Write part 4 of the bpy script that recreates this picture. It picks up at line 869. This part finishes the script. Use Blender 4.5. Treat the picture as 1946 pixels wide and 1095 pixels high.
* * *
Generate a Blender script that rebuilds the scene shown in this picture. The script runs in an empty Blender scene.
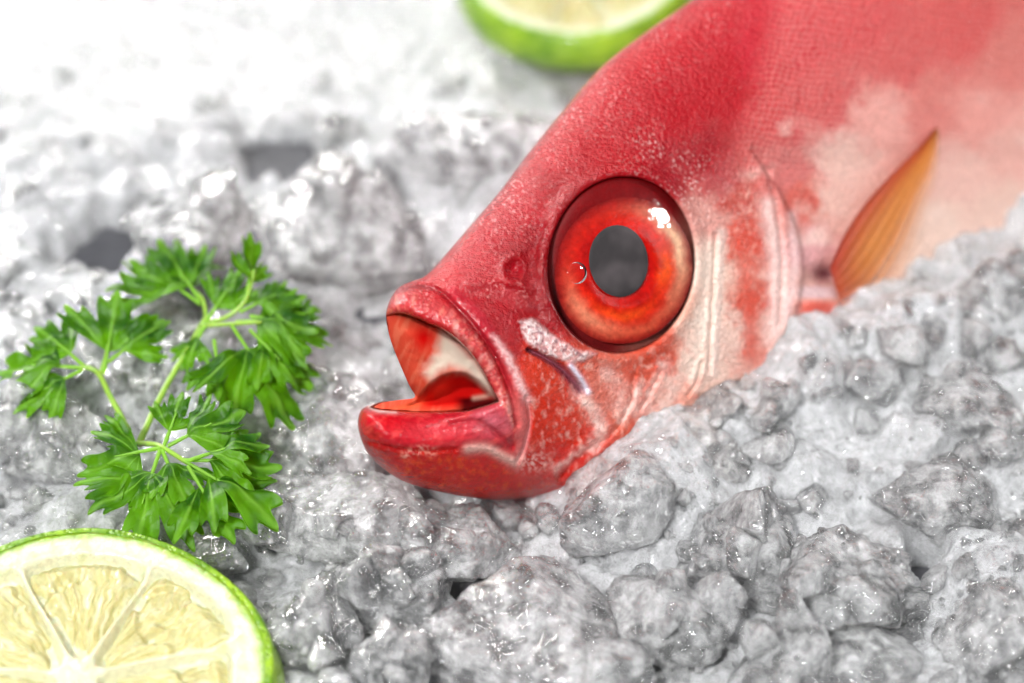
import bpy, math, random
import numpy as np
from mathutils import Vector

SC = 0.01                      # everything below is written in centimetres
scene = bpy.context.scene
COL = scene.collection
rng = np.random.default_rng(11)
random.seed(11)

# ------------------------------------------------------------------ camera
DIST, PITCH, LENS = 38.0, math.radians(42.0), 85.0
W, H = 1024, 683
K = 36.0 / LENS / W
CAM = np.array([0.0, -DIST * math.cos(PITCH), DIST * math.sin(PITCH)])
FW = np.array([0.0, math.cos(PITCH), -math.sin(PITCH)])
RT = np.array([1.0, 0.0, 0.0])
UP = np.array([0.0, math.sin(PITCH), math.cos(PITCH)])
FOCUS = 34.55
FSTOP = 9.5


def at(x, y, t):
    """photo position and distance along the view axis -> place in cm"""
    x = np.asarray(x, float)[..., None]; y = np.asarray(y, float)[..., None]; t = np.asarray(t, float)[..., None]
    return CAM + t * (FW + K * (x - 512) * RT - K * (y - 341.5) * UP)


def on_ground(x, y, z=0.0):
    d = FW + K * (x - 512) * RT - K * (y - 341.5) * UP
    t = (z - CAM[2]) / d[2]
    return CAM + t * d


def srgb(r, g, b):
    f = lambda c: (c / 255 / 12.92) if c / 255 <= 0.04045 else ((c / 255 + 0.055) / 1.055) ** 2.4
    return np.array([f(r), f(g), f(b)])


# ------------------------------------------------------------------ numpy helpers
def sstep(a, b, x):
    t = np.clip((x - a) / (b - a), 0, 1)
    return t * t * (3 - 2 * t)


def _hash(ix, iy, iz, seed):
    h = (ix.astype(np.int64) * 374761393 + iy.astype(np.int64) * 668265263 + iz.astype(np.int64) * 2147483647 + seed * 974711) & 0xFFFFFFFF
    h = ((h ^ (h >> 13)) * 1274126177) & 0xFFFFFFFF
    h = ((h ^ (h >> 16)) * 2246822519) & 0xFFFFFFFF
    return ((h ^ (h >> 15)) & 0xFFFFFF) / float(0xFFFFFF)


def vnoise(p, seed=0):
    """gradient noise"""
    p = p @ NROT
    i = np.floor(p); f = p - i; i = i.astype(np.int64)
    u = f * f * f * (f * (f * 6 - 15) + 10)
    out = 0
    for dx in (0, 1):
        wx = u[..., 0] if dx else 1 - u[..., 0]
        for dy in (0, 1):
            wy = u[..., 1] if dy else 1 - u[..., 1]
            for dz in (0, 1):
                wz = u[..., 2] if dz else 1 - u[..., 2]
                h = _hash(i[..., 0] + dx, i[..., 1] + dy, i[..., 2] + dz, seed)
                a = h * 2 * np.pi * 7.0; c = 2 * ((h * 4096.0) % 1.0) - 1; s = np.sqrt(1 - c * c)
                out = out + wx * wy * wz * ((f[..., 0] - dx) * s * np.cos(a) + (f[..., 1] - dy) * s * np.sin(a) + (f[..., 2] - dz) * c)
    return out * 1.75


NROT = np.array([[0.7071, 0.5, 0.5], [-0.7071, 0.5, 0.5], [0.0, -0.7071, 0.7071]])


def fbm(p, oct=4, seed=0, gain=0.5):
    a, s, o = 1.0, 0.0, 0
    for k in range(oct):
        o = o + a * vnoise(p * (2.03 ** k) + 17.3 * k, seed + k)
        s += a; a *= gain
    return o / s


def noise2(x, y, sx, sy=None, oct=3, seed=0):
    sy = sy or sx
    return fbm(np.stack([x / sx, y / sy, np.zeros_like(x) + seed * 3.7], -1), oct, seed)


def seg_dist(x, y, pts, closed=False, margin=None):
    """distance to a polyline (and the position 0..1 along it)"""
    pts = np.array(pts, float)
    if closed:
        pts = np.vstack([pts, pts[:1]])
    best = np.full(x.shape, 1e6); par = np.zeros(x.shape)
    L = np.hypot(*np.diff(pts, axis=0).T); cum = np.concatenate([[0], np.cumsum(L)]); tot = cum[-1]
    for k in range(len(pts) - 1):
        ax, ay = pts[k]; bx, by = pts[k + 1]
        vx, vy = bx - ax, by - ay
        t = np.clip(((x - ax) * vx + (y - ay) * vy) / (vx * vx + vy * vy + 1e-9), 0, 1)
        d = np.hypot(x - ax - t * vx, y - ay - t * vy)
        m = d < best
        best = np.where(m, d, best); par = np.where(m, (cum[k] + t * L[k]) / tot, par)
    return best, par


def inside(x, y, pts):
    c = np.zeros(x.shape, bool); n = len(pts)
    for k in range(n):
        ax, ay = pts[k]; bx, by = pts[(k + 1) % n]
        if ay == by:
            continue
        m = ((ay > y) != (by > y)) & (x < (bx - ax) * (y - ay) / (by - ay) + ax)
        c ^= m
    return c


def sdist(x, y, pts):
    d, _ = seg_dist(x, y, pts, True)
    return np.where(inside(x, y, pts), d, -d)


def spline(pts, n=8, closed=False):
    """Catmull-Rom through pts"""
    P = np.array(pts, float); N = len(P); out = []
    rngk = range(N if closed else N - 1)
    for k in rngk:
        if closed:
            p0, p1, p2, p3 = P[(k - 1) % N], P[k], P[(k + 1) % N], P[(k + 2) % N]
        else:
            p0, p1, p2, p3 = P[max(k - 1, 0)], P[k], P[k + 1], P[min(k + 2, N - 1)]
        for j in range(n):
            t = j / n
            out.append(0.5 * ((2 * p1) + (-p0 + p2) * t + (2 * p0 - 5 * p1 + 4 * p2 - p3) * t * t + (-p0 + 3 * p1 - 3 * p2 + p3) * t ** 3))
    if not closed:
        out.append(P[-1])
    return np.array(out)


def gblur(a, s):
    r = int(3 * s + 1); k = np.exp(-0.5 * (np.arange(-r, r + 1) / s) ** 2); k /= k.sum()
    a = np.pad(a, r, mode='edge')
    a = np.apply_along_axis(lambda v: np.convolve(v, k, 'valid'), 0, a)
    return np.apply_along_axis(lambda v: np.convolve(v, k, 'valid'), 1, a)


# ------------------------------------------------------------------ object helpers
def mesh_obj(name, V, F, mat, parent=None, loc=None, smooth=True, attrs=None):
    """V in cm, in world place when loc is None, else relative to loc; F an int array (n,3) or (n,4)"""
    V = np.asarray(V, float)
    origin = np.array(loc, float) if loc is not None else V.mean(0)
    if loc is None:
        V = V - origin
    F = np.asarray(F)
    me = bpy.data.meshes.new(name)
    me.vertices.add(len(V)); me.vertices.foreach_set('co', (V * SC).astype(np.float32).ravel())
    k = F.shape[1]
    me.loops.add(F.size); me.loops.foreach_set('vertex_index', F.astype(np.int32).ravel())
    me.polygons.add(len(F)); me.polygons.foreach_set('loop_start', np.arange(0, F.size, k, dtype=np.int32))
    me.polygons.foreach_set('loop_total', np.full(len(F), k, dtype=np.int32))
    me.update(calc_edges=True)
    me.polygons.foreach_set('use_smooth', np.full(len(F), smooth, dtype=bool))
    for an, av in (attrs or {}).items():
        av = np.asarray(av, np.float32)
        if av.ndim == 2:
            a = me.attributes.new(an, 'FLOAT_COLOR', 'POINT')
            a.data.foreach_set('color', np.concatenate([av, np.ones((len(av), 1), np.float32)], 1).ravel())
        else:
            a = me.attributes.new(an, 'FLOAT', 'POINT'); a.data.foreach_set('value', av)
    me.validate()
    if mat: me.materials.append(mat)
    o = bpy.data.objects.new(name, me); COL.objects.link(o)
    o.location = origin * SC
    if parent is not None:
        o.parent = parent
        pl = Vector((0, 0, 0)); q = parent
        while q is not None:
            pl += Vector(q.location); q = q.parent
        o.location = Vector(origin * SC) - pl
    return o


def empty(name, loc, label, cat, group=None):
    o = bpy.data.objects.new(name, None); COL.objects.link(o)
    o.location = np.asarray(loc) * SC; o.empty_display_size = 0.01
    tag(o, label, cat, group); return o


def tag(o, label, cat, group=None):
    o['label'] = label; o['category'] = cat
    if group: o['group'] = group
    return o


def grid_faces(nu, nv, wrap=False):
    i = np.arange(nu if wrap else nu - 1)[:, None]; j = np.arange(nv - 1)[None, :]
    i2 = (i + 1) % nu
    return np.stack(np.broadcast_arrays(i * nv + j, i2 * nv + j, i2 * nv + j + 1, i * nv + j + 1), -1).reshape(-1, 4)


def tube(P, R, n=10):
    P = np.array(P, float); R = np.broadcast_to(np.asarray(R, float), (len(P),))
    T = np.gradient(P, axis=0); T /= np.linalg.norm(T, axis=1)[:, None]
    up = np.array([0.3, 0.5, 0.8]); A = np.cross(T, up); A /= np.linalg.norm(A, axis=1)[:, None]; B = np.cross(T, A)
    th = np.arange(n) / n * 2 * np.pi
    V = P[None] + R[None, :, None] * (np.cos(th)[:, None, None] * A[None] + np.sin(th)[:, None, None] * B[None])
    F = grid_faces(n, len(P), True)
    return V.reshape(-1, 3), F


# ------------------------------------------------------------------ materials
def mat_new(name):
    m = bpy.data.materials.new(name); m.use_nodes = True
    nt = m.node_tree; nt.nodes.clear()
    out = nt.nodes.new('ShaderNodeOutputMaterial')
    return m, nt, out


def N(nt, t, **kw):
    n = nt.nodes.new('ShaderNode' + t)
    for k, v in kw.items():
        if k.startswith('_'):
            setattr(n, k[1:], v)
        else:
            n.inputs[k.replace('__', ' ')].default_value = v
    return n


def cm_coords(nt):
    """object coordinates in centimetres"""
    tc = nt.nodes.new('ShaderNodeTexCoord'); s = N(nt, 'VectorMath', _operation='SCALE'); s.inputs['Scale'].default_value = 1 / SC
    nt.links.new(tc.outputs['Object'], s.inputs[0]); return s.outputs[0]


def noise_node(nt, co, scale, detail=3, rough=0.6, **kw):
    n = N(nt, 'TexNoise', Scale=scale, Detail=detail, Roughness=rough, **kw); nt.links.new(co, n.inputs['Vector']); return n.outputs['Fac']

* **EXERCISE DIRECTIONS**
Leaving out all pictures, set down exactly the lines of the material above, from the line with "Generate a Blender" to the line with "random.seed(11)" inclusive, and no others.

* **WRITTEN ANSWER**
Generate a Blender script that rebuilds the scene shown in this picture. The script runs in an empty Blender scene.
import bpy, math, random
import numpy as np
from mathutils import Vector

SC = 0.01                      # everything below is written in centimetres
scene = bpy.context.scene
COL = scene.collection
rng = np.random.default_rng(11)
random.seed(11)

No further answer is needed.